OTTAWA — An independent analysis says Canadian governments are subsidizing the oil patch to the tune of about $2.8 billion a year, despite a G20 agreement to pare back such support.

The Winnipeg-based International Institute for Sustainable Development has been adding up the fossil-fuel subsidies of major countries around the world.

In its in-depth study of Canadian supports for oil production, the institute concludes the federal government was responsible for handing over production subsidies worth $1.4 billion in 2008 — about half the total value of government relief.

The Alberta government’s production subsidies were worth $1.1 billion, while Saskatchewan helped with $327 million, and Newfoundland and Labrador gave $83 million worth of relief.

The report says the fiscal cost of the subsidies is expected to double by 2020, causing a two per cent increase in Canada’s greenhouse-gas emissions.

At the same time, Canada has committed at the G20 to getting rid of fossil-fuel subsidies, since they distort markets and cause wasteful consumption of energy. It’s one of the few commitments the G20 has made to tackle climate change.

The topic will surface again next week when Prime Minister Stephen Harper attends the G20 summit in Seoul.

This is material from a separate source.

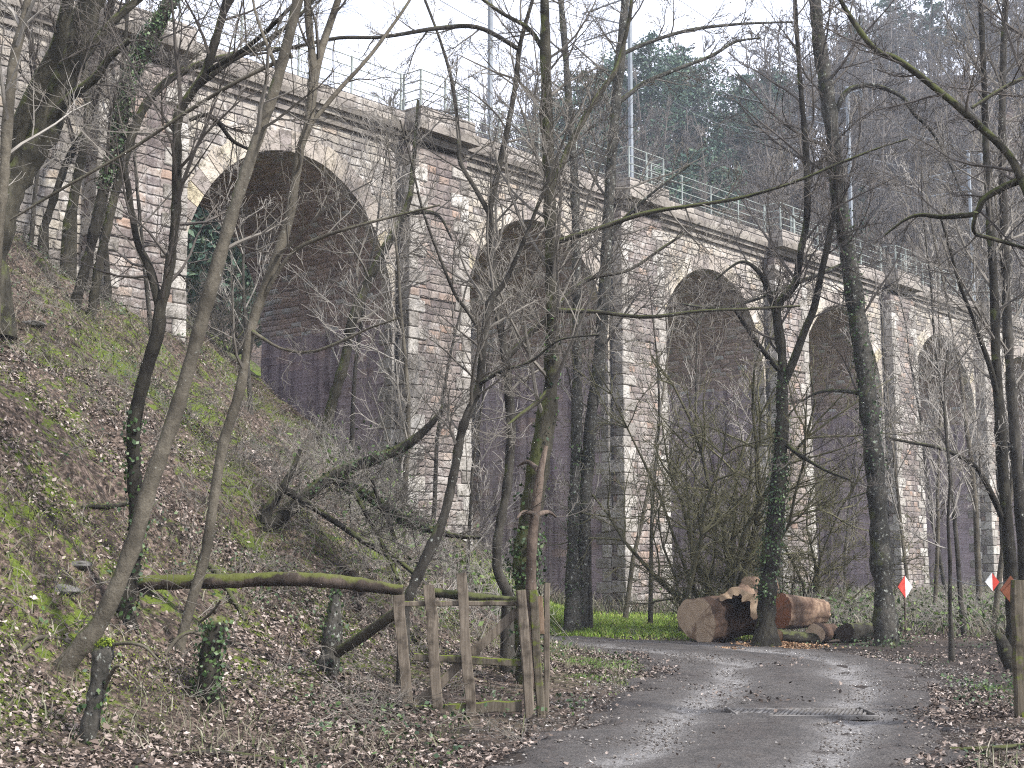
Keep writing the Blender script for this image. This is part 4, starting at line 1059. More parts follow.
# stumps
def stump(rows, label, bk, seed, ivyd=0, mosscap=False, limbs=()):
    b = drop(rows[0][0], rows[0][1]); Y = float(b[1]); rng = np.random.default_rng(seed); n = 16; S = smooth_line(rows, n)
    P = np.array([at(x, y, Y) for x, y, w_ in S]); R = np.array([pxm(w_, Y) / 2 for x, y, w_ in S]) * (1 + rng.normal(0, .08, n)); P = np.vstack([P[0] - (0, 0, .2), P]); R = np.concatenate([[R[0] * 1.4], R])
    e = empty('stump', b, label, 'stump', 'tree stumps on the slope'); u = MB(); u.line(P, R, 14); o = u.build('trunk', bk, e, loc=b)
    for lm in limbs:
        S = smooth_line(lm, 12); Q = [at(x, y, Y - .25 * i / 11) for i, (x, y, w_) in enumerate(S)]; u = MB(); u.line(Q, [pxm(w_, Y) / 2 for x, y, w_ in S], 7); u.build('branch', B_PALE, e, loc=b)
    if ivyd:
        iv = MB(); ivy_on(rng, iv, P, R, .05, .98, ivyd * 1.5, .022, 1.7); iv.build('ivy', IVY, e, loc=b, smooth=False)
    if mosscap:
        N = 500; u = MB(); d = rng.normal(0, 1, (N, 3)); d /= np.linalg.norm(d, axis=1, keepdims=True); d[:, 2] = np.abs(d[:, 2]); u.leaves(P[-1] + d * [.10, .09, .07] * rng.uniform(.5, 1, (N, 1)) - (0, 0, .02), d, .013, rng, asp=.5); u.build('moss', MOSSL, e, loc=b, smooth=False)
stump([(86, 742, 18), (92, 715, 17), (97, 690, 17), (101, 665, 18), (104, 650, 20), (106, 643, 14)], 'crooked narrow stump with a bright moss cap and thin roots', B_BIRCH, 51, 25, True, limbs=[[(108, 645, 4), (130, 643, 4), (146, 648, 3), (158, 660, 2)], [(104, 690, 4), (112, 672, 4), (120, 666, 3), (138, 682, 2)]])
stump([(211, 704, 22), (209, 680, 21), (210, 655, 20), (216, 632, 20), (218, 622, 15)], 'upright ivy covered stump with a rough broken top', B_DARK, 52, 170, False, limbs=[[(208, 636, 5), (190, 632, 4), (176, 640, 4), (165, 655, 3)], [(200, 622, 3), (212, 612, 3), (221, 600, 2)]])
stump([(327, 674, 24), (330, 655, 21), (333, 630, 18), (335, 608, 12), (336, 590, 6), (337, 582, 3)], 'tapering pointed stump standing under the mossy rail', B_BIRCH, 53, 50)
# right hand post, broken dark board
pb = at(1020, 716, 14.6); o = plank(pb - (0, 0, .15), at(1017, 580, 14.6), .11, .10, 61, W_MOSS, 'fence_post', None, pb); tag(o, 'greenish round topped fence post at the right border', 'post')
b = drop(1012, 672); o = log_line([(1014, 674, 13), (1007, 656, 15), (1002, 642, 12), (998, 634, 6)], float(b[1]), float(b[1]) + .2, B_DARK, 'rotten_log', 'short dark rotten log leaning behind the right fence post', 'log', 62)

# ------------------------------------------------------------------ markers on the wire
RED = plain('marker_red', [(.35, (.34, .03, .022)), (.65, (.55, .07, .05))], rough=.6, sc=9, bump=0); WHT = plain('marker_white', [(.35, (.42, .43, .42)), (.6, (.72, .72, .71))], rough=.6, sc=9, bump=0); RUST = plain('marker_rust', [(.3, (.10, .034, .018)), (.7, (.20, .068, .034))], rough=.7)
def marker(px, py, Y, w_, h_, left, right, label, yaw=0.0, name='marker_board', stake=True):
    c = at(px, py, Y); hw, hh = pxm(w_, Y) / 2, pxm(h_, Y) / 2; b = c - (0, 0, hh)
    e = empty(name, b, label, 'marker'); R = rotm((0, 0, 1), yaw)
    for sgn, m, nm in ((-1, left, 'half_panel'), (1, right, 'half_panel')):
        v = np.array([(0, y, z) for y in (-.012, .012) for z in (-hh, hh)] + [(sgn * hw, y, 0) for y in (-.012, .012)])
        v = v @ R.T + c
        u = MB(); u.add(v, tris=[(0, 1, 4), (2, 5, 3)], quads=[(0, 4, 5, 2), (1, 3, 5, 4)]); u.build(nm, m, e, loc=b, smooth=False)
    if stake:
        g = ground(c[0], c[1] + .06); u = MB(); u.line([(c[0], c[1] + .06, g - .1), (c[0], c[1] + .06, c[2] + hh * .8)], [.02, .02], 6); u.build('stake', W_GREY, e, loc=b)
    return e
marker(905, 587, 29, 17, 22, RED, WHT, 'diamond marker, red left half and white right half, beside the tallest trunk', .35)
marker(992, 582, 15.4, 14, 18, WHT, RED, 'diamond marker, white left half and red right half, hanging on the wire', 0, stake=False)
marker(1011, 590, 15.0, 22, 28, RUST, RUST, 'rust brown diamond board partly hidden by the right fence post', 0, 'rusty_board', stake=False)
u = MB(); ws = at(1018, 579, 14.6); we = at(950, 577, 22.5); u.line([ws * (1 - t) + we * t - np.array([0, 0, .10 * math.sin(math.pi * t)]) for t in np.linspace(0, 1, 12)], [.006] * 12, 4)
o = u.build('fence_wire', WIRE); tag(o, 'thin grey wire stretched from the right fence post to a sapling', 'wire')

# ------------------------------------------------------------------ sawn logs
B_LOG = bark('bark_log', (0.036, 0.022, 0.016), (0.146, 0.093, 0.064), stretch=1, scale=4.5, lichen=.15, lichc=(.36, .26, .19))
B_LOG2 = bark('bark_log_pale', (0.10, 0.060, 0.042), (0.34, 0.24, 0.165), stretch=1, scale=4.5, lichen=.3, lichc=(.48, .38, .28))
def cut_mat(name, c1, c2, dark=(0.10, 0.06, 0.04)):
    M = Mat(name, .85, .2); v = M.coord('Object'); n = M.noise(v, 4, 5, .7); n2 = M.noise(v, 30, 4); col = M.ramp(n, [(.3, c1), (.7, c2)]); col = M.mix(M.mrange(M.noise(v, 2.6, 3), .52, .72), col, dark); rg_ = M.math('SINE', M.math('MULTIPLY', M.math('ADD', M.attr('ring'), M.math('MULTIPLY', n, .12)), 75.0)); col = M.mix(M.math('MULTIPLY', M.mrange(rg_, -.2, 1), .5), col, M.mix(1.0, col, (.55, .48, .42), 'MULTIPLY'))
    cr_ = M.n('ShaderNodeTexNoise', noise_dimensions='1D'); M.L.new(M.math('MULTIPLY', M.attr('ang'), 5.5), cr_.inputs['W']); cr_.inputs['Scale'].default_value = 1.0; cr_.inputs['Detail'].default_value = 3
    col = M.mix(M.math('MULTIPLY', M.mrange(cr_.outputs['Fac'], .66, .72), .6), col, dark)
    M.color(M.mix(n2, col, M.mix(1.0, col, (.72, .68, .62), 'MULTIPLY'))); M.bump(n2, .5, .01); return M.m
CUT_A = cut_mat('cut_wood', (.38, .285, .20), (.60, .48, .355), (.18, .115, .075)); CUT_B = cut_mat('cut_wood_fresh', (.32, .225, .145), (.56, .44, .31), (.22, .13, .08)); CUT_R = cut_mat('cut_wood_red', (.19, .085, .05), (.31, .15, .09)); CUT_D = cut_mat('cut_wood_dark', (.035, .028, .024), (.085, .07, .06), (.03, .024, .02))
HOLE = plain('hollow_rot', [(.3, (.035, .020, .014)), (.7, (.14, .085, .058))], sc=8, bump=.9)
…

Last spring, the Finance Department recommended that Harper take a strong stand, as host of the Toronto G20 summit, and unilaterally eliminate federal fossil-fuel subsidies.

Officials argued that the government would save money, be true to its principles of not interfering in the free market, and also show a dedication to fighting climate change.

Harper rejected the advice, and instead has highlighted the fact that his government is phasing out accelerated capital-cost allowances for the oilsands.

The development institute finds 63 remaining subsidy programs in Canada — mainly a mix of tax breaks and royalty reductions meant to increase exploration and development.

“The Harper government promised to phase out fossil-fuel subsidies at the 2009 G20 meeting, and this study shows that these subsidies are not only still there, but getting bigger,” said Keith Stewart, climate campaigner for Greenpeace Canada.

He argued that elimination of tax breaks for the oil patch would level the playing field for green energy, while helping to reduce deficits and pollution.

Finance Department officials said they were still reviewing the report.

“It’s important to note, unlike other countries, Canada does not subsidize the price of fossil fuels to consumers,” one departmental official said.

“Also, the exact same federal tax rate applies to all industries, including oil and gas.”

The institute report does not compare Canada to other countries. The G20 initially discussed focusing on subsidies that encouraged consumption of fossil fuels — an area where Canada is not really implicated. But the countries agreed a year ago to include production subsidies in their agreement.

The institute is funded in part by the federal government and other governments. In the report, researchers say they expect some disagreement from oil producers and governments, mainly focusing on the definition of the word “subsidy.”

The researchers used a World Trade Organization definition, which they note Canada has supported.